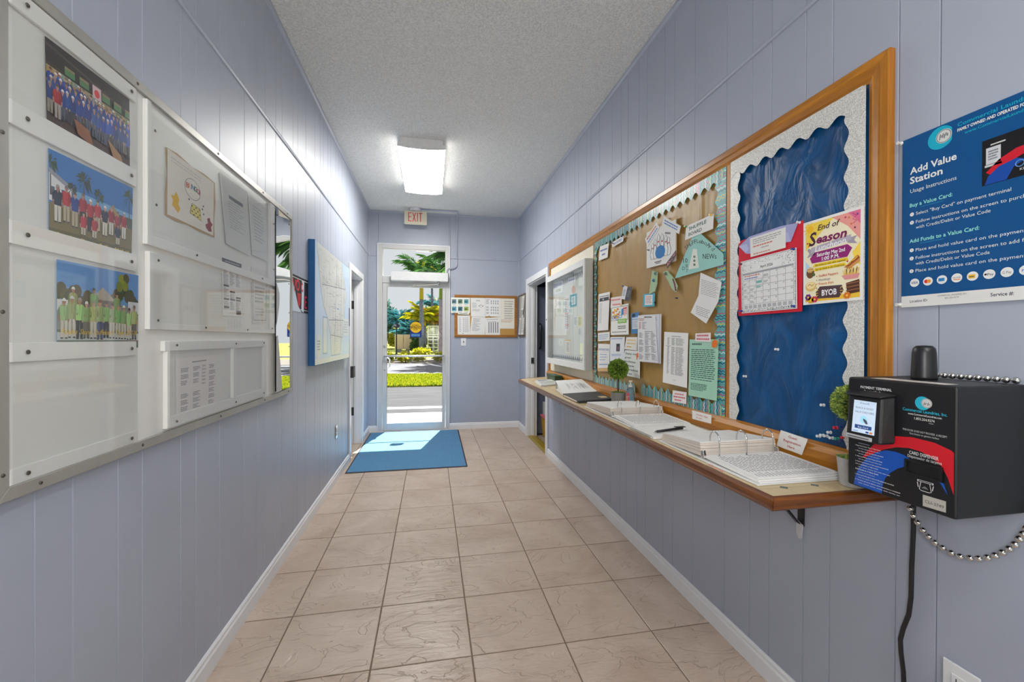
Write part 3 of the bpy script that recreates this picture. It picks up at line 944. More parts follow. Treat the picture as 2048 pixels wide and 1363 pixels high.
# things seen through the right-hand doorway
ld = thing('open_door', 'slate blue door standing open in the room beyond the right doorway', 'door', (W + 0.6, 5.62, 0))
B('leaf', SLATE, ld, W + 0.14, 5.535, 0.02, W + 0.98, 5.575, 2.0, bevel=0.003)
M().box(W + 0.24, 5.531, 1.2, W + 0.9, 5.535, 1.88).build('upper_panel', paint('side_room_paint_light', (116, 124, 144), 0.5), ld, bevel=0.002)
M().tube([(W + 0.17, 5.53, 1.5), (W + 0.17, 5.50, 1.48), (W + 0.17, 5.495, 1.38), (W + 0.17, 5.495, 1.28), (W + 0.17, 5.50, 1.19), (W + 0.17, 5.53, 1.17)], 0.014, 8).build('handle', BLACK, ld, smooth=True)
ct = thing('storage_crate', 'yellow bin with a grey lid and pink edge beyond the right doorway', 'crate', (W + 0.5, 5.3, 0))
M().hexa([(W + 0.2, 5.2, 0.0), (W + 0.7, 5.2, 0.0), (W + 0.7, 5.48, 0.0), (W + 0.2, 5.48, 0.0)], [(W + 0.18, 5.18, 0.26), (W + 0.72, 5.18, 0.26), (W + 0.72, 5.5, 0.26), (W + 0.18, 5.5, 0.26)]).build('bin', paint('bin_yellow', (170, 130, 22), 0.5), ct, bevel=0.006)
B('pink_edge', paint('bin_pink', (186, 96, 104), 0.5), ct, W + 0.17, 5.17, 0.26, W + 0.73, 5.505, 0.29, bevel=0.004)
B('grey_box', paint('bin_grey', (168, 168, 168), 0.6), ct, W + 0.2, 5.2, 0.29, W + 0.7, 5.48, 0.46, bevel=0.006)

# ================================================================ LEFT WALL
# ---------------------------------------------------------------- big white display board
wbd = thing('display_board', 'long white wall display board with an aluminium frame and clear acrylic covers', 'notice board', (0, 1.875, 0.975))
BY0, BY1, BZ0, BZ1 = 0.985, 2.756, 0.975, 2.036
FW = 0.028
B('panel', WHITEP, wbd, 0.0015, BY0 + 0.01, BZ0 + 0.01, 0.016, BY1 - 0.01, BZ1 - 0.01)
fo = [(BY0, BZ0), (BY1, BZ0), (BY1, BZ1), (BY0, BZ1)]
fi = [(BY0 + FW, BZ0 + FW), (BY1 - 0.012, BZ0 + FW), (BY1 - 0.012, BZ1 - FW), (BY0 + FW, BZ1 - FW)]
for i in range(4):
    j = (i + 1) % 4
    M().hexa([(0.001,) + fo[i], (0.001,) + fo[j], (0.001,) + fi[j], (0.001,) + fi[i]], [(0.026,) + fo[i], (0.026,) + fo[j], (0.026,) + fi[j], (0.026,) + fi[i]]).build('frame_rail', FRAME, wbd, bevel=0.002)
def screw(y, z, o, r=0.0042):
    M().lathe((o, y, z), [(r, 0), (r, 0.001), (r * 0.7, 0.0022)], 10, (1, 0, 0)).build('screw', SCREW, wbd)
for y in (1.06, 1.386, 1.85, 2.30, 2.66):
    screw(y, BZ1 - 0.014, 0.026); screw(y + 0.02, BZ0 + 0.014, 0.026)
for z in (1.03, 1.35, 1.7, 1.97):
    screw(BY0 + 0.014, z, 0.026)
# slats of the left column with their clear covers
CY0, CY1 = BY0 + FW + 0.002, 1.384
for z0, z1 in ((1.965, 2.005), (1.727, 1.776), (1.488, 1.536), (1.250, 1.290), (1.003, 1.036)):
    B('slat', SLATP, wbd, 0.0165, CY0, z0, 0.024, CY1, z1, bevel=0.0015)
    screw(CY0 + 0.035, (z0 + z1) / 2, 0.0275, 0.0048); screw(CY1 - 0.025, (z0 + z1) / 2, 0.0275, 0.0048)
for z0, z1 in ((1.727, 2.003), (1.4885, 1.7255), (1.251, 1.487), (1.004, 1.2495)):
    B('acrylic_cover', ACRYL, wbd, 0.0255, CY0 + 0.004, z0, 0.0272, CY1, z1)
# upper wide pocket, middle pocket, lower double pocket
def pocket(y0, y1, z0, z1, o, rails):
    for n_, a in rails:
        B(n_, SLATP, wbd, 0.0165, *[a[0], a[1]], o, *[a[2], a[3]], bevel=0.0015)
    B('acrylic_cover', ACRYL, wbd, o + 0.0015, y0, z0, o + 0.0032, y1, z1)
A = (1.42, 2.445, 1.575, 2.0)
pocket(*A, 0.030, [('pocket_spacer', (A[0], A[2], A[0] + 0.02, A[3])), ('pocket_spacer', (A[0] + 0.02, A[2], A[1] - 0.06, A[2] + 0.03)), ('pocket_spacer', (A[1] - 0.06, A[2], A[1], A[3]))])
for y, z in ((1.45, 1.92), (1.455, 1.70), (1.68, 1.592), (2.27, 1.592), (2.42, 1.66), (2.42, 1.90)):
    screw(y, z, 0.0335)
A2 = (1.43, 2.44, 1.325, 1.556)
pocket(*A2, 0.030, [('pocket_spacer', (A2[0], A2[2], A2[0] + 0.02, A2[3])), ('pocket_spacer', (A2[0] + 0.02, A2[2], A2[1] - 0.03, A2[2] + 0.02)), ('pocket_spacer', (A2[1] - 0.03, A2[2], A2[1], A2[3]))])
for y, z in ((1.465, 1.535), (1.463, 1.353), (1.74, 1.338), (2.1, 1.337), (2.4, 1.35)):
    screw(y, z, 0.0335)
A3 = (1.515, 2.325, 1.012, 1.29)
ym = 1.985
pocket(A3[0] + 0.01, A3[1], A3[2], A3[3], 0.030, [('pocket_rail', (A3[0] - 0.012, 1.258, A3[1], A3[3])), ('pocket_rail', (A3[0], A3[2], A3[1], 1.048)), ('pocket_spacer', (A3[0], 1.048, A3[0] + 0.018, 1.258)), ('pocket_spacer', (ym - 0.014, 1.048, ym + 0.014, 1.258)), ('pocket_spacer', (A3[1] - 0.022, 1.048, A3[1], 1.258))])
for y in (1.56, ym, 2.29):
    screw(y, 1.276, 0.0335); screw(y, 1.028, 0.0335)
# mirror strip at the far end, leaning off the board on its near side
MIR = paint('mirror_film', (238, 240, 240), 0.015, 1.0, var=0.0)
my0, my1, mz0, mz1 = 2.452, 2.735, 1.008, 2.0
m = M()
nx, nz = 10, 24
for k in range(2):
    m.v += [(0.034 - 0.0145 * i / nx - 0.004 * k + (0.0016 * math.sin(7 * j / nz * math.pi) * (i / nx) if j > nz * 0.55 else 0.0), my0 + (my1 - my0) * i / nx, mz0 + (mz1 - mz0) * j / nz) for j in range(nz + 1) for i in range(nx + 1)]
for k in range(2):
    b_ = k * (nx + 1) * (nz + 1)
    m.f += [(b_ + j * (nx + 1) + i, b_ + j * (nx + 1) + i + 1, b_ + (j + 1) * (nx + 1) + i + 1, b_ + (j + 1) * (nx + 1) + i) for j in range(nz) for i in range(nx)]
m.build('mirror_strip', MIR, wbd, smooth=True, fix=False)
PEEL = paint('peeled_film', (178, 178, 180), 0.5)
def mx_(y): return 0.0345 - 0.0145 * (y - my0) / (my1 - my0) + 0.001
for pts in ([(2.453, 1.60), (2.49, 1.565), (2.51, 1.54), (2.505, 1.48), (2.475, 1.41), (2.455, 1.36)], [(2.453, 1.305), (2.478, 1.315), (2.50, 1.25), (2.53, 1.14), (2.56, 1.03), (2.55, 1.01), (2.453, 1.01)]):
    M().prism([(mx_(y), y, z) for y, z in pts], (0.0006, 0, 0)).build('peeling_film', PEEL, wbd)
for y, z in ((2.70, 1.97), (2.47, 1.96), (2.70, 1.62), (2.71, 1.45), (2.71, 1.25), (2.47, 1.03), (2.71, 1.04)):
    screw(y, z, mx_(y) - 0.0005, 0.0035)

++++

• Direction
Gather all lines with the string "wide" from the data.

• Correct output
Write part 3 of the bpy script that recreates this picture. It picks up at line 944. More parts follow. Treat the picture as 2048 pixels wide and 1363 pixels high.
# upper wide pocket, middle pocket, lower double pocket